The One I Refused to Crop
I finished this piece at 12 hours. But I was wrong. It ended up being 28 hours across three and a half days, and that was entirely my fault.
I'm a manga artist, and I poured years of energy into my convention booth while completely neglecting my Instagram. Treated it like a bulletin board. Which is wild, because I never would have walked into a convention with a cropped print. My booth had to feel like walking into something. And once I got back to the studio, I focused on the next piece instead of the grid. That's the part I'm done with.
I caught myself right before I hit post on this one. I saw the crop preview, saw Avery and Haru about to get swallowed by the Instagram grid, and thought about every single time I had let something go out the door like that. Not this one.
This piece is a backlit shrine scene set in Japan, because shrines are woven all the way through Avery and Haru's story in OFFstream. I wanted a small town shrine, well-maintained but not fancy, the kind that doesn't end up on a tourist itinerary. I've been to enough shrines in Japan to know the difference matters. Backlighting was a challenge I was setting for myself on purpose, and I built the whole composition around a triangle between Avery, Haru, and the corpse butterflies in the foreground, with a torii gate deliberately hanging off the edge of the frame.

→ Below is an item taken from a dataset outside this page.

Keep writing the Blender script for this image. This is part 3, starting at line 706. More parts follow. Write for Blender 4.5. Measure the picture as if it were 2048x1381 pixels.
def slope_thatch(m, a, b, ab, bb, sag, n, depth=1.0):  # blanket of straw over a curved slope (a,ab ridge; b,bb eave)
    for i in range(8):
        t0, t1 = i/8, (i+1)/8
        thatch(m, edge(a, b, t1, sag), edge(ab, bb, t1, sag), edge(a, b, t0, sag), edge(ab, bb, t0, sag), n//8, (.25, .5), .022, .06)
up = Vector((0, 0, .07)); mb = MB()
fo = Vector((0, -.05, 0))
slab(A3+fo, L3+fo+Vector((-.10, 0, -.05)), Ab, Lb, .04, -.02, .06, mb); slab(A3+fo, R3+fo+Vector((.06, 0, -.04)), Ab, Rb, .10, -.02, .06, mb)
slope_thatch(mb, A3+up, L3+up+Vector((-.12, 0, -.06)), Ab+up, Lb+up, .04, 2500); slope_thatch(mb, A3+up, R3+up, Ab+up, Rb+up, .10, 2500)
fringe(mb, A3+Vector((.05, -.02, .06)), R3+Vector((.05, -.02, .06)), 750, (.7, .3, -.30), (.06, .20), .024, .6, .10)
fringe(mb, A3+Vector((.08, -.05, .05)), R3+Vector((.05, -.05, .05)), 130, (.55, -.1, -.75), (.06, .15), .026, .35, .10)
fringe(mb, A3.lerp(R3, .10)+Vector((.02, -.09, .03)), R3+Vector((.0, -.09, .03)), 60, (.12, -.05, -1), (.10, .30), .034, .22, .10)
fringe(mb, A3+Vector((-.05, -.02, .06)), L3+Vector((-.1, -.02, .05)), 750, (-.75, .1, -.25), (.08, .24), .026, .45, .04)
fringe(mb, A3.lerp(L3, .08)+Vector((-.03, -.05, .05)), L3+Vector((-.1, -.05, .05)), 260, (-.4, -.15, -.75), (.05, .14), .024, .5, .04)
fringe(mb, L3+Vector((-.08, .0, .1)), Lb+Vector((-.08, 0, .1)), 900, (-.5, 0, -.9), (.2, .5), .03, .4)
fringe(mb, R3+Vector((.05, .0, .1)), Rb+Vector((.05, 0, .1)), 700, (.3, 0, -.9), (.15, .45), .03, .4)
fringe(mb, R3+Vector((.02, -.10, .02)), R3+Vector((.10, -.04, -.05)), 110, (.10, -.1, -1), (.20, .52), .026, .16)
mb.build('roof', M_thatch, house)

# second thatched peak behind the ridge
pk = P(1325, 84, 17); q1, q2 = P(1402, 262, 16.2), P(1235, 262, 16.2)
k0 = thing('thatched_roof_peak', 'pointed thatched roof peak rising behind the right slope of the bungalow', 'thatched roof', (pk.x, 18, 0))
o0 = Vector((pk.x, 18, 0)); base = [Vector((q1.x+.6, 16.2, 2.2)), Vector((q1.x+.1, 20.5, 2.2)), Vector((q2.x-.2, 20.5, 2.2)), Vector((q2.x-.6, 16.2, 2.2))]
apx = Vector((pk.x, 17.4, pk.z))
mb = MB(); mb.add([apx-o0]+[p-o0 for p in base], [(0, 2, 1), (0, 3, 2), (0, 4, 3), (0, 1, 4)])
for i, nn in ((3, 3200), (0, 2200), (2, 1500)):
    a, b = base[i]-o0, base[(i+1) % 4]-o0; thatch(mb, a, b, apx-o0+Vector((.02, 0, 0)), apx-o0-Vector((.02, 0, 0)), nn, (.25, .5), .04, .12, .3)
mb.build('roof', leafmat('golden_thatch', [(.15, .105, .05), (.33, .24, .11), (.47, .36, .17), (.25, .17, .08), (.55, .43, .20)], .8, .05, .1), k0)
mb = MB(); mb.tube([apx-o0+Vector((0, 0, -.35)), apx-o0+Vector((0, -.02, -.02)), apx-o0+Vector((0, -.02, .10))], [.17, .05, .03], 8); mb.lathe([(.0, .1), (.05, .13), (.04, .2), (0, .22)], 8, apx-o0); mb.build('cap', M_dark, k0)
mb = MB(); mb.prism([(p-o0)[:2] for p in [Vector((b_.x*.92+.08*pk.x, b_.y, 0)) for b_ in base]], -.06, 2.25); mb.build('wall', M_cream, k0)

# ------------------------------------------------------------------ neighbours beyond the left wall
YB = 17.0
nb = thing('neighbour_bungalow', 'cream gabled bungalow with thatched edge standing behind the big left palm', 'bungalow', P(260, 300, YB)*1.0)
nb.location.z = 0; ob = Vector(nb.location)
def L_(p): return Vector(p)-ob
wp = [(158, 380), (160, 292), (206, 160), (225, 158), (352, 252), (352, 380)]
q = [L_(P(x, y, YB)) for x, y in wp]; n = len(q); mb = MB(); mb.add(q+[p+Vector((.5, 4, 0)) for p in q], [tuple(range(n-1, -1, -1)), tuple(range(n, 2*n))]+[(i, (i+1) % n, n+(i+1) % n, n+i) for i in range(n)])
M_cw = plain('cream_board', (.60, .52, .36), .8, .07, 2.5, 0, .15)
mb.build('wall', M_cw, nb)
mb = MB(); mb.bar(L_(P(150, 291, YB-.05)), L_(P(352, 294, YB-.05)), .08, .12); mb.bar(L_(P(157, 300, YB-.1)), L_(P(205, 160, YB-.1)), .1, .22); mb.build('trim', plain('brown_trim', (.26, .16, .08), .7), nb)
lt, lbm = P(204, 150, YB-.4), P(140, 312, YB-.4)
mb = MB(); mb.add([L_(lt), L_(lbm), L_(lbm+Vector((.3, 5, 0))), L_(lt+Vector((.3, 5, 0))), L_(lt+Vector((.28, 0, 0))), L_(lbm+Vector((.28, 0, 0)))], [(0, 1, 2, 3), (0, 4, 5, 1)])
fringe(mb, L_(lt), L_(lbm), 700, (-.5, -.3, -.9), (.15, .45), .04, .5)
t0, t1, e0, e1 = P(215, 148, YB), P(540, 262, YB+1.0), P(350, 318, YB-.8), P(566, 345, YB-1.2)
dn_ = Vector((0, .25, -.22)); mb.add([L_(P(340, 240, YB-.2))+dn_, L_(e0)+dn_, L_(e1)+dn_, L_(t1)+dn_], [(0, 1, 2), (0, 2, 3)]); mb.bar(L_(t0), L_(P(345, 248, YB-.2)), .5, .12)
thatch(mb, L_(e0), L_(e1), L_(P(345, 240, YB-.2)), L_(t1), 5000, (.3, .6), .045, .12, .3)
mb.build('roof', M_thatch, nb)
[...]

When I converted the whole thing to an 8x10 to fix the grid crop, the torii had to slide inward. And that revealed the scaffolding. Line art hanging off the side of it, colors that weren't finished because they were never supposed to be visible. I tried putting branches in front of it. About twenty of them.
I did not put the leaves over it this time like we artists tend to do. I finished the torii. It took three hours and I did not want to do it even a little bit. But I had line skills I didn't have in 2009, and I knew this piece needed 2-point lines, smaller than I ever work. Once I stopped fighting that, the torii came together.
The piece ended up with 150+ layers. 28 hours total. Way too long. Worth it.
I want my grid to feel like my booth felt. I want people to scroll past and stop, and I want them to smile when they see it. It takes more effort, but it’s worth it for the smiles.